### [Goal]
Using the listing below, select the lines with the word "More" and copy them.

### [Record excerpts]
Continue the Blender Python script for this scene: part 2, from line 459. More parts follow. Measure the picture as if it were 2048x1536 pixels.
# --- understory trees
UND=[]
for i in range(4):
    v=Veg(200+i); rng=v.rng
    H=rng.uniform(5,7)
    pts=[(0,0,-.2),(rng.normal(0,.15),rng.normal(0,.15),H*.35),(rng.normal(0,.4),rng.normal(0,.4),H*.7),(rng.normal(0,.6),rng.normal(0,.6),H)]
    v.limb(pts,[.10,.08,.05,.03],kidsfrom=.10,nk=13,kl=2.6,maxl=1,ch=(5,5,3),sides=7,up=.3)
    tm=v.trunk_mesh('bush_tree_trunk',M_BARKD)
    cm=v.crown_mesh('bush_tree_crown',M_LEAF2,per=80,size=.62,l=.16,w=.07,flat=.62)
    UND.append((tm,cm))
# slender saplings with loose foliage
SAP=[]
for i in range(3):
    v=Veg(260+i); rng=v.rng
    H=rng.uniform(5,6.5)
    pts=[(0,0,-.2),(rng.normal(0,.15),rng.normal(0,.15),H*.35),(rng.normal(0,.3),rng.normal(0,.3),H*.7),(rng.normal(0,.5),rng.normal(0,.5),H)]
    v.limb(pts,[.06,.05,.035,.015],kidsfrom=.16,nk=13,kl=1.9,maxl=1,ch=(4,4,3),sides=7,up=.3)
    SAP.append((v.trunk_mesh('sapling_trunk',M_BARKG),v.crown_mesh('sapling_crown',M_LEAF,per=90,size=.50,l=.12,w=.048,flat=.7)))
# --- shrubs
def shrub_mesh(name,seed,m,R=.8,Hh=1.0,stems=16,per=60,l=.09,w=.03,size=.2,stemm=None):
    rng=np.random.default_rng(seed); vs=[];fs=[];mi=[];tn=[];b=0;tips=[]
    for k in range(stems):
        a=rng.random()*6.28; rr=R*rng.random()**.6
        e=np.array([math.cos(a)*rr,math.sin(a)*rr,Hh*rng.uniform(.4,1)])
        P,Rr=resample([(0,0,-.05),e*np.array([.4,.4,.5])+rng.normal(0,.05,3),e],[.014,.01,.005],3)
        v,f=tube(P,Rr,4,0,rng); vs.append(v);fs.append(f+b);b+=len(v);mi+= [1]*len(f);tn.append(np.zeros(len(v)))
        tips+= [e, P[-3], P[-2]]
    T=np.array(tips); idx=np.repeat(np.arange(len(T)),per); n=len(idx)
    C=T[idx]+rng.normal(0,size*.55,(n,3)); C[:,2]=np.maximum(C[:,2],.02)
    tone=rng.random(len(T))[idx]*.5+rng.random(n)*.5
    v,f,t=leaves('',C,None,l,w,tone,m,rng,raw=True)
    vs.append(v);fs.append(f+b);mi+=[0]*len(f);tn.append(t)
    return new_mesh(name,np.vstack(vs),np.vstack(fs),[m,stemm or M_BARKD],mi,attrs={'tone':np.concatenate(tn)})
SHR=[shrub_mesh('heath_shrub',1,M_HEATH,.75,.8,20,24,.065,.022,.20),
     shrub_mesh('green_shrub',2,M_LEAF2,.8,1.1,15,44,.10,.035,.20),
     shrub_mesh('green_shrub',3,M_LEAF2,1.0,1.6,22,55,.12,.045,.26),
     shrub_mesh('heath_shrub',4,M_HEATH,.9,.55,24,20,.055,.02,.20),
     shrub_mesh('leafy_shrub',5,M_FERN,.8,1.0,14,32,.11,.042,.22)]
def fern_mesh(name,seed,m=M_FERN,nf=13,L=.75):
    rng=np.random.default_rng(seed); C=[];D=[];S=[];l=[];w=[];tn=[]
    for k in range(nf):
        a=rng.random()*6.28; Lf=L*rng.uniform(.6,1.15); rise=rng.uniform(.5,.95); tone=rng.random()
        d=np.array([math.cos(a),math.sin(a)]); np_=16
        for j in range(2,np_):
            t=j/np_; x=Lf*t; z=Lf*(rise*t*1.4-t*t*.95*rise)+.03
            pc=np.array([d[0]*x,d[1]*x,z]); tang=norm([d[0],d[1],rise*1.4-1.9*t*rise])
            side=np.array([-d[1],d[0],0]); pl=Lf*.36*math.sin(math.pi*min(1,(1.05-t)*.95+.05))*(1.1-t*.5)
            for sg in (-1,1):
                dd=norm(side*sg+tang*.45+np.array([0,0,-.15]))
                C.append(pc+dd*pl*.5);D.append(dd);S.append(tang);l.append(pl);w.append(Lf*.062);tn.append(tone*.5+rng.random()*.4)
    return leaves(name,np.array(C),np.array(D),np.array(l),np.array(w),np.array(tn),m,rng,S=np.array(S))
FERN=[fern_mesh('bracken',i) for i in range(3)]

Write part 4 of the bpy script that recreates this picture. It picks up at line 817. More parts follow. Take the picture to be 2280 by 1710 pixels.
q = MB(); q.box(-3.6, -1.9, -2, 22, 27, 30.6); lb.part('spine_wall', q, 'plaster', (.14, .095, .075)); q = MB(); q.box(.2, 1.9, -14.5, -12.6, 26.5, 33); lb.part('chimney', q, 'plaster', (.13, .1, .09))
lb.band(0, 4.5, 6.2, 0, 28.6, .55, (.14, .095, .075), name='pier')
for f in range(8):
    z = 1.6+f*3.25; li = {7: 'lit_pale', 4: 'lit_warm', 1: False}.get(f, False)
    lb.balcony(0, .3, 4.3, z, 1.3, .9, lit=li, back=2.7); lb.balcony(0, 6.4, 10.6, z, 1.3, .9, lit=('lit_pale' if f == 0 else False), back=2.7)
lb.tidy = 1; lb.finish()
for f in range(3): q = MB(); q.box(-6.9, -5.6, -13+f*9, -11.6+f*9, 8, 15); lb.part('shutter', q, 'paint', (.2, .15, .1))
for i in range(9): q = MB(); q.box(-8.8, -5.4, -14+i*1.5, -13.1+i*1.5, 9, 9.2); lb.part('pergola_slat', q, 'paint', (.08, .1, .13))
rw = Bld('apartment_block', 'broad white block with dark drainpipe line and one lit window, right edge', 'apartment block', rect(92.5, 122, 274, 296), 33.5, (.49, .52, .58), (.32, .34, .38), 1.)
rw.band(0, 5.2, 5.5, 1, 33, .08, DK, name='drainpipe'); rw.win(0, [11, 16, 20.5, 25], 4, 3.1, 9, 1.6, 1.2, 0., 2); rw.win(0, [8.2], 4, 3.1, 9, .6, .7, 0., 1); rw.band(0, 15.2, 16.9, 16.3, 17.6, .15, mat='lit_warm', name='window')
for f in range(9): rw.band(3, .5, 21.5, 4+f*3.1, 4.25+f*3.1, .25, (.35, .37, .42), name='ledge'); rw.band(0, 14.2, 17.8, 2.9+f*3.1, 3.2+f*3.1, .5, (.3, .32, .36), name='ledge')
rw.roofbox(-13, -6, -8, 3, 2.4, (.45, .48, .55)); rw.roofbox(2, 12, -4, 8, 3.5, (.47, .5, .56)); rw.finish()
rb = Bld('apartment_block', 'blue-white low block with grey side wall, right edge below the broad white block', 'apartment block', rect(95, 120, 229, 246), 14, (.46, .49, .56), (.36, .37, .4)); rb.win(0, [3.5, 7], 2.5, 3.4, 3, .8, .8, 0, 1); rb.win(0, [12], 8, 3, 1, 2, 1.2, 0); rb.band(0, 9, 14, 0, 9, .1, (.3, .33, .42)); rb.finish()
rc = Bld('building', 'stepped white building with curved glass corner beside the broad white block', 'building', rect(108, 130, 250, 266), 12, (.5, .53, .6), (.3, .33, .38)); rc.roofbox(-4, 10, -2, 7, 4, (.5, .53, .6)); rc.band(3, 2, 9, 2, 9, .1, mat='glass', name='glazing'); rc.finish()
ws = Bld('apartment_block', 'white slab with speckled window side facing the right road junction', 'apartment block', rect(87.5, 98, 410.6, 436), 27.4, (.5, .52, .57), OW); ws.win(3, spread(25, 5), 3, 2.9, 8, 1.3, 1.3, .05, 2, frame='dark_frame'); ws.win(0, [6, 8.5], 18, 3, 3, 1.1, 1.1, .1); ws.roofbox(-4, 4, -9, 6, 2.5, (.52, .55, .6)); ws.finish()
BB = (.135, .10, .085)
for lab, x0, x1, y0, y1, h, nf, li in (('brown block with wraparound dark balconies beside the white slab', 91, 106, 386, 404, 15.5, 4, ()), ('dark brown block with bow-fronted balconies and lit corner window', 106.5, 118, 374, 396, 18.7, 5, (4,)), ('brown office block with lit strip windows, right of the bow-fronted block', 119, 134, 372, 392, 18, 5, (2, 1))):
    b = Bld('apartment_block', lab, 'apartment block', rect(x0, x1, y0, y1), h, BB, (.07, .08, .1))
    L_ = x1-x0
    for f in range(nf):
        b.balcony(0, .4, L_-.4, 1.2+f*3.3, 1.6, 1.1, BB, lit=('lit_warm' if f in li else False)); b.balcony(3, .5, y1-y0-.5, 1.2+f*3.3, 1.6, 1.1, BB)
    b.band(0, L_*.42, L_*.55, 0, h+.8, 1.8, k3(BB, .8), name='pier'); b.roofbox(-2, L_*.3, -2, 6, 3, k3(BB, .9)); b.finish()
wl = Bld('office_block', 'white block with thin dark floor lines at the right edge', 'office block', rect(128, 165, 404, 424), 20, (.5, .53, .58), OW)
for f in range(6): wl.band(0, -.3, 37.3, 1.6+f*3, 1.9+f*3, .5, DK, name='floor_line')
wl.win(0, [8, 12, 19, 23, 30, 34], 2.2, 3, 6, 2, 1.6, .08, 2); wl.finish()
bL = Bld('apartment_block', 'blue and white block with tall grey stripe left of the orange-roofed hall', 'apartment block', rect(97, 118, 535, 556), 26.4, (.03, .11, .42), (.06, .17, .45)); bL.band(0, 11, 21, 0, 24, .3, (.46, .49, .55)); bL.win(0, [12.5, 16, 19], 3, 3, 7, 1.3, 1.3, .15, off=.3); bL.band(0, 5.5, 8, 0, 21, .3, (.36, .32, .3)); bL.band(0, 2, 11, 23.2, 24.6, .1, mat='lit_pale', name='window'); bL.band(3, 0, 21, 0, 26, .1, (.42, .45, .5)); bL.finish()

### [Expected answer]
Continue the Blender Python script for this scene: part 2, from line 459. More parts follow. Measure the picture as if it were 2048x1536 pixels.
Write part 4 of the bpy script that recreates this picture. It picks up at line 817. More parts follow. Take the picture to be 2280 by 1710 pixels.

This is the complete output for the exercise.